Solaris Tunable Parameters Reference Manual

ufs_ninode

Description

Number of inodes to be held in memory. Inodes are cached globally (for UFS), not on a per-file system basis.

A key variable in this situation is ufs_ninode. This parameter is used to compute two key limits that affect the handling of inode caching. A high watermark of ufs_ninode / 2 and a low water mark of ufs_ninode / 4 are computed.

When the system is done with an inode, one of two things can happen:

  1. The file referred to by the inode is no longer on the system so the inode is deleted. After it is deleted, the space goes back into the inode cache for use by another inode (which is read from disk or created for a new file).

  2. The file still exists but is no longer referenced by a running process. The inode is then placed on the idle queue. Any referenced pages are still in memory.

When inodes are idled, the kernel defers the idling process to a later time. If a file system is a logging file system the kernel also defers deletion of inodes. Two kernel threads do this. Each thread is responsible for one of the queues.

When the deferred processing is done, the system drops the inode onto either a delete or idle queue, each of which has a thread that can run to process it.
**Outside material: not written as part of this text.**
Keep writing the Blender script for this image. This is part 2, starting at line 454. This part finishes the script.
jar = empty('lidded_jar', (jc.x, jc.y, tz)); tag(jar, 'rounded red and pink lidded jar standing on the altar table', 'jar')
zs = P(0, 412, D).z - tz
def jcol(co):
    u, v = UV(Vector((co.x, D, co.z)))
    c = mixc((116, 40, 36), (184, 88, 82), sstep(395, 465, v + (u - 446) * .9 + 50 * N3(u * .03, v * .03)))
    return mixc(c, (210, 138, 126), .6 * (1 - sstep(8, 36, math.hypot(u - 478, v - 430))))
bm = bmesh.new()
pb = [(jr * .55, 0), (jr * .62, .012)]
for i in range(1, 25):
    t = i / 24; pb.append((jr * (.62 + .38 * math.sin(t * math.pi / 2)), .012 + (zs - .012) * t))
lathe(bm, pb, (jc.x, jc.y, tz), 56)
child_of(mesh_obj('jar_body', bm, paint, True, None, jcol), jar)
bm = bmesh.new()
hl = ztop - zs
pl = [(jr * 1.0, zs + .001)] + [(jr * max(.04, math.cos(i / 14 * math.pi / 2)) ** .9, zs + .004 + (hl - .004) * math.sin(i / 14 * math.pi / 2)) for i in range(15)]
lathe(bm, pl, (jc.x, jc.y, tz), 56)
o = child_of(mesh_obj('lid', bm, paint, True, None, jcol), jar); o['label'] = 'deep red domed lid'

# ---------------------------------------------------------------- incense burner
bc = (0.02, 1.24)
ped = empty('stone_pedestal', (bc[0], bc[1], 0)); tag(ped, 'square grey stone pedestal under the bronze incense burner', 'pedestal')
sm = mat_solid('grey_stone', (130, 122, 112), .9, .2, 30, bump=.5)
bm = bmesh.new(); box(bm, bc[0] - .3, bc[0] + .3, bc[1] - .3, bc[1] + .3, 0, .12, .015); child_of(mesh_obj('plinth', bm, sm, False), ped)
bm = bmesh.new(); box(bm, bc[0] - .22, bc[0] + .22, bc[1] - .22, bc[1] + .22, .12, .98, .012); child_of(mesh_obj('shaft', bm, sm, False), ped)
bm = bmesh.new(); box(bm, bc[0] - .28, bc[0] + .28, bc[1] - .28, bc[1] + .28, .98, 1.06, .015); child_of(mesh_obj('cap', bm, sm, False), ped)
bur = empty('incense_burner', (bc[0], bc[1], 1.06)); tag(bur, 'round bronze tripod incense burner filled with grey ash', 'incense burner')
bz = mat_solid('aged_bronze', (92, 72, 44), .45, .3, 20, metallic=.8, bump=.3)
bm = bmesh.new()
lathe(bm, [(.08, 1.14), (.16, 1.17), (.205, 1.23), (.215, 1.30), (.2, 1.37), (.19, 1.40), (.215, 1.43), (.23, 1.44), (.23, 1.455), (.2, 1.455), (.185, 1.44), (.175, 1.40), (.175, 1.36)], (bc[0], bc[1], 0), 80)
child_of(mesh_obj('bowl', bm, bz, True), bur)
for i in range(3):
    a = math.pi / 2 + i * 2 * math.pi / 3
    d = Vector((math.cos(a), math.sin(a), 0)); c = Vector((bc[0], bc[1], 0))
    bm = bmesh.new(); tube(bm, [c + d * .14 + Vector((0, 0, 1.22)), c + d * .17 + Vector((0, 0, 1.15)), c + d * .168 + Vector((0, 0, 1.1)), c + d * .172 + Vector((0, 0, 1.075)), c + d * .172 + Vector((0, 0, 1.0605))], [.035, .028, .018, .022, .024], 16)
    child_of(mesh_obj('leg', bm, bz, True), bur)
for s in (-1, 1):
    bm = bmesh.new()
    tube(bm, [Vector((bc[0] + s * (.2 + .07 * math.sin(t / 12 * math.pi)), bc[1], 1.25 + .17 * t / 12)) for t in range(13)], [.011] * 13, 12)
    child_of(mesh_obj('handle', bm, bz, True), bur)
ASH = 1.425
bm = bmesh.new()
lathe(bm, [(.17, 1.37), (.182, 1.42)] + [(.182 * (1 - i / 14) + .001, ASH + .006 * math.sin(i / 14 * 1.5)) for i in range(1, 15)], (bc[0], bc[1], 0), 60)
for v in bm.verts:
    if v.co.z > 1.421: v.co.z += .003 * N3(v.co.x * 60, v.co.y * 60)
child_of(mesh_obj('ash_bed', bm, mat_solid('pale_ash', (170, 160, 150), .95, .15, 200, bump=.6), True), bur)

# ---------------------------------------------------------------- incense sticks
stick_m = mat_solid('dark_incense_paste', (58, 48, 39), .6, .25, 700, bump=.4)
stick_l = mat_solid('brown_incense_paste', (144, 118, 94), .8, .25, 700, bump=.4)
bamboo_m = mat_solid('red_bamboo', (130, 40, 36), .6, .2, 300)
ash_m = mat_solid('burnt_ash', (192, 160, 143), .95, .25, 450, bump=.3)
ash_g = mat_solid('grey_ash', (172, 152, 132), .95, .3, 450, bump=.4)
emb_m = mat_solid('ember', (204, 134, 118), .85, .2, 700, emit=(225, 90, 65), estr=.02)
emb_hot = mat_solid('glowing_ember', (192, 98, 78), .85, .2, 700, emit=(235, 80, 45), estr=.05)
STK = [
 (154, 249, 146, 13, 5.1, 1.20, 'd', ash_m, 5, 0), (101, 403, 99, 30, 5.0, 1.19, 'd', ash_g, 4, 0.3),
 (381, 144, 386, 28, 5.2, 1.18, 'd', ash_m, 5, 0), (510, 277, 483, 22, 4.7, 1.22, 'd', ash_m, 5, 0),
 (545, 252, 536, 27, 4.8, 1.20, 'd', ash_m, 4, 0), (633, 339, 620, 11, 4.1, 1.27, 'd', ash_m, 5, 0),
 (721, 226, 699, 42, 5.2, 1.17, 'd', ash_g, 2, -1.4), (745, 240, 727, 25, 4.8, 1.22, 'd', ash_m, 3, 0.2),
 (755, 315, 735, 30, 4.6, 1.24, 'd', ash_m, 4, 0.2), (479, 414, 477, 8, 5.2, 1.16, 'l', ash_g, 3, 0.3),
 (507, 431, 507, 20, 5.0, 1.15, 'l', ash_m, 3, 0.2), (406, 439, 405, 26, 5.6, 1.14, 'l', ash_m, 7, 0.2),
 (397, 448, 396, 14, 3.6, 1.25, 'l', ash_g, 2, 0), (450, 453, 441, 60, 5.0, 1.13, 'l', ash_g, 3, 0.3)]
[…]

When the inode is placed on the queue, the queue occupancy is checked against the low watermark. If it is in excess of the low watermark, the thread associated with the queue is awakened. After it is awakened, the thread runs through the queue and forces any pages associated with the inode out to disk and frees the inode. The thread stops when it has removed 50% of the inodes on the queue at the time it was awakened.

A second mechanism is in place if the idle thread is unable to keep up with the load. When the system needs to find a vnode, it goes through the ufs_vget routine. The first thing vget does is check the length of the idle queue. If the length is above the high watermark, then it pops two inodes off the idle queue and "idles" them (flushes pages and frees inodes). It does this before it gets an inode for its own use.

The system does attempt to optimize by placing inodes with no in-core pages at the head of the idle list and inodes with pages at the end of the idle list, but it does no other ordering of the list. Inodes are always removed from the front of the idle queue.

The only time that inodes are removed from the queues as a whole is when a sync, unmount, or remount occur.

For historical reasons, this parameter does not require the ufs: prefix.

Data Type

Signed integer

Default

ncsize

Range

0 to MAXINT

Units

Inodes

Dynamic?

Yes

Validation

If ufs_ninode is less than or equal to zero, the value is set to ncsize.

When to Change

When the default number of inodes is not enough. If the maxsize reached field as reported by kstat -n inode_cache is larger than the maxsize field in the kstat, the value of ufs_ninode may be too small. Excessive inode idling (described previously) can also be a problem.

This situation can be identified by using kstat -n inode_cache to look at the inode_cache kstat. Thread idles are inodes idled by the background threads while vget idles are idles by the requesting process before using an inode.